None of this connects with what’s become the emotional core of this season: The split between the brothers, both of whom have found people they seem to be happier spending time with. Sam’s situation is the more hackneyed; the show already played out something similar with Dean a couple of seasons back. But in their sexy reunion scene tonight, Liane Balaban and Jared Padalecki have stronger chemistry than he’s had with most of the actresses who’ve been called on to melt all over his puppyish pout, so it does feel as if there’s something at stake. It’s easier to believe that Sam might be happier leaving hunting in the rearview mirror than it ever was to picture Dean hanging up his silver bullets and holy water for good. If anything, Dean’s friendship with Benny has reenergized his love for the game; the two enjoy tracking monsters together, which must remind them of their great bonding adventure together in Purgatory. Benny’s only the latest in a string of macho hunting buddies who have managed to give Dean someone to lean on, the supreme example being Castiel. None of them has ever threatened to break up the band before, but none has ever been a vampire, and done anything as confusing as make Dean appear soft on monsters.

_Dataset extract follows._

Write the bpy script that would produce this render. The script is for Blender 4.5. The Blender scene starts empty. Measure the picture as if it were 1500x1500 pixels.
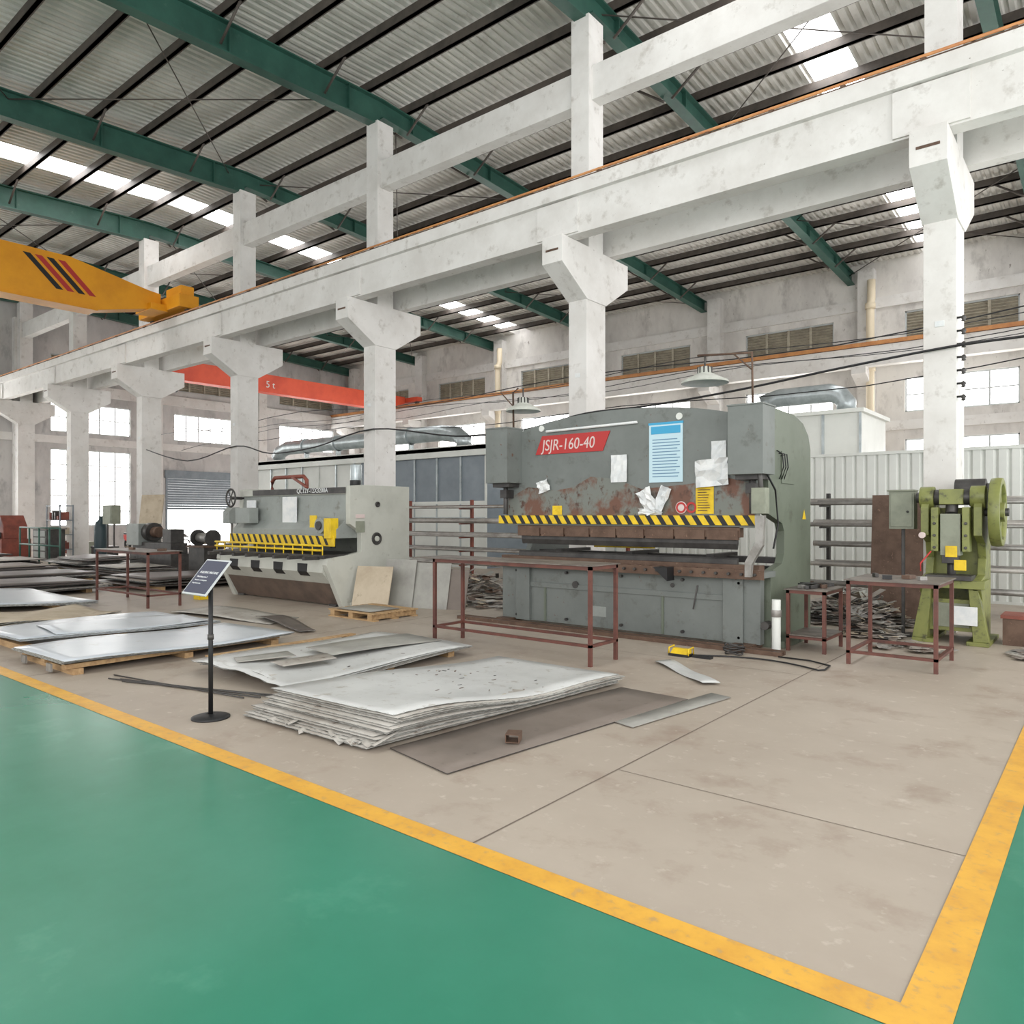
import bpy, bmesh, math, random
from mathutils import Vector, Matrix, Euler
random.seed(7)
R=random.uniform
def C(r,g,b):
    f=lambda c:(c/255/12.92 if c/255<=.04045 else ((c/255+.055)/1.055)**2.4)
    return (f(r),f(g),f(b),1)
MATS={}
def mat(name,c1,c2=None,scale=3,rough=.6,metal=0,bump=0,lo=.4,hi=.65,c3=None,scale3=25,lo3=.6,hi3=.7,stretch=(1,1,1),spec=.5,c4=None,scale4=30,lo4=.66,hi4=.7):
    m=bpy.data.materials.new(name); m.use_nodes=True
    nt=m.node_tree; N=nt.nodes; L=nt.links; b=N['Principled BSDF']
    b.inputs['Roughness'].default_value=rough; b.inputs['Metallic'].default_value=metal
    b.inputs['Specular IOR Level'].default_value=spec
    b.inputs['Base Color'].default_value=c1
    if c2:
        tc=N.new('ShaderNodeTexCoord'); mp=N.new('ShaderNodeMapping'); mp.inputs['Scale'].default_value=stretch
        L.new(tc.outputs['Object'],mp.inputs['Vector'])
        def layer(prev,col,sc,l,h,det):
            n=N.new('ShaderNodeTexNoise'); n.inputs['Scale'].default_value=sc; n.inputs['Detail'].default_value=det; n.inputs['Roughness'].default_value=.65
            L.new(mp.outputs['Vector'],n.inputs['Vector'])
            r=N.new('ShaderNodeValToRGB'); r.color_ramp.elements[0].position=l; r.color_ramp.elements[1].position=h
            L.new(n.outputs['Fac'],r.inputs['Fac'])
            x=N.new('ShaderNodeMix'); x.data_type='RGBA'
            L.new(r.outputs['Color'],x.inputs[0])
            if isinstance(prev,tuple): x.inputs[6].default_value=prev
            else: L.new(prev,x.inputs[6])
            x.inputs[7].default_value=col
            return x.outputs[2],n
        o,n=layer(c1,c2,scale,lo,hi,8)
        if c3: o,n2=layer(o,c3,scale3,lo3,hi3,6)
        if c4: o,n3=layer(o,c4,scale4,lo4,hi4,4)
        L.new(o,b.inputs['Base Color'])
        if bump:
            bp=N.new('ShaderNodeBump'); bp.inputs['Strength'].default_value=bump; bp.inputs['Distance'].default_value=.02
            L.new(n.outputs['Fac'],bp.inputs['Height']); L.new(bp.outputs['Normal'],b.inputs['Normal'])
    MATS[name]=m; return m
def emis(name,c,s):
    m=bpy.data.materials.new(name); m.use_nodes=True
    b=m.node_tree.nodes['Principled BSDF']; b.inputs['Base Color'].default_value=(.8,.8,.8,1)
    b.inputs['Emission Color'].default_value=c; b.inputs['Emission Strength'].default_value=s
    return m

# ---------- materials
plaster=mat('whitewashed_concrete',C(222,220,217),C(208,205,201),1.1,.85,bump=.2,c3=C(182,177,171),scale3=3.5,lo3=.57,hi3=.74,c4=C(126,118,110),scale4=12,lo4=.70,hi4=.75)
wallm=mat('aged_wall_plaster',C(222,219,214),C(200,196,192),.7,.9,bump=.2,c3=C(170,166,162),scale3=1.6,lo3=.54,hi3=.76,stretch=(1,1,.5),c4=C(130,124,118),scale4=5,lo4=.66,hi4=.74)
wallg=mat('grey_end_wall',C(200,198,196),C(176,174,173),.8,.9,c3=C(150,148,148),scale3=2,lo3=.55,hi3=.75,stretch=(1,1,.5))
floorm=mat('concrete_floor',C(174,163,150),C(158,146,133),.5,.5,bump=.08,lo=.35,hi=.7,c3=C(140,122,108),scale3=1.7,lo3=.53,hi3=.77,c4=C(188,179,167),scale4=9,lo4=.6,hi4=.74)
jointm=mat('floor_joint_dark',C(112,100,90))
greenf=mat('green_epoxy',C(46,120,96),C(54,130,106),.8,.26,lo=.35,hi=.7,c3=C(74,146,122),scale3=1.7,lo3=.58,hi3=.85)
yline=mat('yellow_floor_paint',C(220,168,62),C(204,150,56),5,.45,c3=C(188,150,92),scale3=20,lo3=.56,hi3=.7)
roofm=mat('roof_sheet',C(218,216,210),C(196,194,188),.6,.55,c3=C(170,164,154),scale3=2.5,lo3=.6,hi3=.8)
purl=mat('purlin_dark',C(88,80,74),C(66,60,56),2,.6)
grn=mat('green_steel',C(50,92,80),C(40,78,68),1.5,.5,c3=C(80,110,98),scale3=5,lo3=.62,hi3=.8)
glass=emis('bright_frosted_glass',(1,.99,.97,1),7.0)
skyl=emis('skylight_panel',(1,1,1,1),9.0)
outside=emis('bright_outside',(1,1,1,1),4.0)
wframe=mat('window_frame',C(190,195,196),rough=.5)
louv=mat('louver',C(176,168,150),C(150,142,126),4,.6)
orange_pipe=mat('orange_paint_bar',C(196,138,84),C(170,112,70),3,.6)
ycrane=mat('crane_yellow',C(232,158,24),C(216,142,20),1,.45)
rcrane=mat('crane_orange_red',C(228,92,62),C(210,78,54),1,.5)
red=mat('red_paint',C(176,46,44),rough=.5)
black=mat('black',C(24,24,26),rough=.5)
cream=mat('cream_pipe',C(222,208,182),rough=.5)
pgrey=mat('press_greygreen',C(114,119,116),C(102,107,104),1.4,.5,c3=C(82,82,76),scale3=5,lo3=.56,hi3=.76,c4=C(98,72,58),scale4=9,lo4=.68,hi4=.72)
pgreen=mat('press_side_green',C(104,112,98),C(92,100,86),1.4,.5,c3=C(76,80,66),scale3=4,lo3=.58,hi3=.76)
prust=mat('press_rusty_plate',C(114,118,112),C(106,74,60),2.2,.6,lo=.45,hi=.55,c3=C(78,54,44),scale3=7,lo3=.55,hi3=.65,stretch=(1,1,.8))
rust=mat('rusty_steel',C(104,82,68),C(80,60,48),5,.6,metal=.2,c3=C(130,104,86),scale3=20)
dsteel=mat('dark_steel',C(78,76,74),C(58,56,56),4,.45,metal=.4)
steel=mat('steel',C(158,156,152),C(124,120,115),4,.4,metal=.4)
pipem=mat('pipe_steel_light',C(182,178,172),C(146,140,134),3,.4,metal=.2)
yel=mat('hazard_yellow',C(230,196,30),C(205,170,30),6,.5)
shear=mat('shear_cream_grey',C(190,191,182),C(176,177,168),1.5,.5,c3=C(146,144,132),scale3=5,lo3=.62,hi3=.78)
shear2=mat('shear_grey',C(146,151,147),C(132,137,133),2,.5,c3=C(110,108,100),scale3=5,lo3=.6,hi3=.74)
sbrown=mat('shear_brown',C(104,88,77),C(84,72,64),3,.6)
tframe=mat('table_red_brown',C(104,62,52),C(80,48,42),6,.55)
ttop=mat('table_top_steel',C(120,112,104),C(86,78,72),5,.5)
paper=mat('paper',C(226,227,226),C(208,212,214),6,.7)
blue=mat('poster_blue',C(60,156,198),rough=.5)
pposter=mat('poster_pale',C(186,212,222),rough=.5)
ink=mat('ink',C(100,136,164),rough=.7)
lgrey=mat('label_light',C(210,192,188),rough=.5)
sheetw=mat('sheet_metal_white',C(196,197,195),C(180,181,179),1.6,.45,c3=C(156,151,143),scale3=7,lo3=.59,hi3=.71,c4=C(96,88,80),scale4=26,lo4=.68,hi4=.72)
sheetb=mat('sheet_metal_coated',C(194,200,206),C(180,187,194),1.1,.3,c3=C(160,160,156),scale3=5,lo3=.62,hi3=.76)
sheetd=mat('sheet_metal_dirty',C(174,170,163),C(144,137,128),2.5,.5,c3=C(104,94,84),scale3=9,lo3=.6,hi3=.68)
sedge=mat('sheet_edges',C(158,160,156),C(88,90,86),18,.5,lo=.42,hi=.56,stretch=(1,1,6))
sheetk=mat('sheet_brown_grey',C(122,112,104),C(108,98,90),1.5,.5,c3=C(88,78,72),scale3=8,lo3=.62,hi3=.74)
sheetg=mat('sheet_galvanised',C(156,155,148),C(138,136,131),3,.45,metal=.1)
cardb=mat('cardboard_beige',C(188,175,154),C(168,153,132),2,.8,c3=C(140,126,108),scale3=6,lo3=.6,hi3=.75)
darks=mat('dark_plate',C(96,87,83),C(72,64,62),1.5,.4,metal=.2,c3=C(124,114,108),scale3=4,lo3=.6,hi3=.8)
wood=mat('pallet_wood',C(180,150,110),C(150,119,84),4,.8,stretch=(1,5,5))
punchm=mat('punch_yellow_green',C(130,134,74),C(112,116,64),4,.45,c3=C(74,74,52),scale3=8,lo3=.56,hi3=.68)
boxg=mat('cabinet_grey_green',C(142,146,130),C(124,128,114),4,.6)
white=mat('white_panel',C(218,221,216),C(206,209,204),.8,.5)
boothb=mat('booth_blue_grey',C(132,142,150),C(118,128,136),1,.45)
duct=mat('silver_duct',C(180,188,190),C(150,158,160),3,.3,metal=.5)
navy=mat('sign_navy',C(50,56,78),rough=.35)
lampm=mat('lamp_shade',C(190,192,184),C(170,172,164),6,.4)
redm=mat('red_oxide_machine',C(136,72,58),C(110,58,48),3,.6)
teal=mat('gas_cylinder_dark',C(34,54,60),rough=.45)
dkblue=mat('shutter_grey_blue',C(128,138,146),C(112,122,130),2,.5)
scrapm=mat('scrap_mix',C(156,148,140),C(104,94,86),1.5,.6,lo=.45,hi=.55)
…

This conflict is expressed about as plainly as it ever could be in an early scene that’s weird in a way that I hope is at least partly intentional. Dean barges into the cheap motel room where Sam is holed up, and the two of them have it out over their respective attachments to the beautiful woman and the gnarly-cool running partner. “Where the hell do we go now?” asks Dean. “That depends,” says Sam. “That depends on whether or not you’re done with him.” “Well, honestly, I don’t know,” says Dean, and as the music swells on the soundtrack, the brothers sound unnervingly like a couple of betrayed lovers trying to decide whether their marriage is salvageable. At the end, they make the supreme sacrifice—Dean has a phone conversation with Benny in which he tells him they’re through, and Sam doesn’t show up for the appointed time and place to run off with Amelia.

And, in the final image of the brothers sitting down together, to eat dinner in front of the TV in their lonely motel room, the show itself seems just miserable about this. Presumably at least one of these forsaken characters will be back before season’s end, probably when Crowley needs to mess with the brothers and grab them by the short hairs. But the long-term potential of either of these relationships may be dictated by the fact that The CW seems committed to more Supernatural, and so wants to keep the brothers together and on the road. The ads for this season show Dean and Sam on a country road, flanked by Crowley and Castiel on either side of them. The show itself feels like it’s Benny and Amelia who are looking over their shoulders, but the rush of the plot may not be able to accommodate that to the degree that some of us would like.


Stray observations:

  • The opening “our story so far…” montage plays out to Bob Seger’s “Katmandu,” a smart choice in that it’s hard-driving and makes for a funny contrast to the images that accompany it. But it made me realize that my dream road trip with Dean probably wouldn’t go that well, considering that it may well be the first song that’s appeared on the show’s soundtrack in the course of eight seasons that I myself have ever listened to of  my own free will.
  • While we're on the subject of music, new rule: Any episode that takes its name from a song on Exile On Main Street automatically gets its grade improved by a notch.
  • Most of the work in writing this episode may have gone into coming up with the insults that representatives of Heaven and Hell throw back and forth at one another. Dean’s “Hell monkeys” and “Hell mooks” narrowly take the edge over Crowley’s “this heavenly pile of filth.”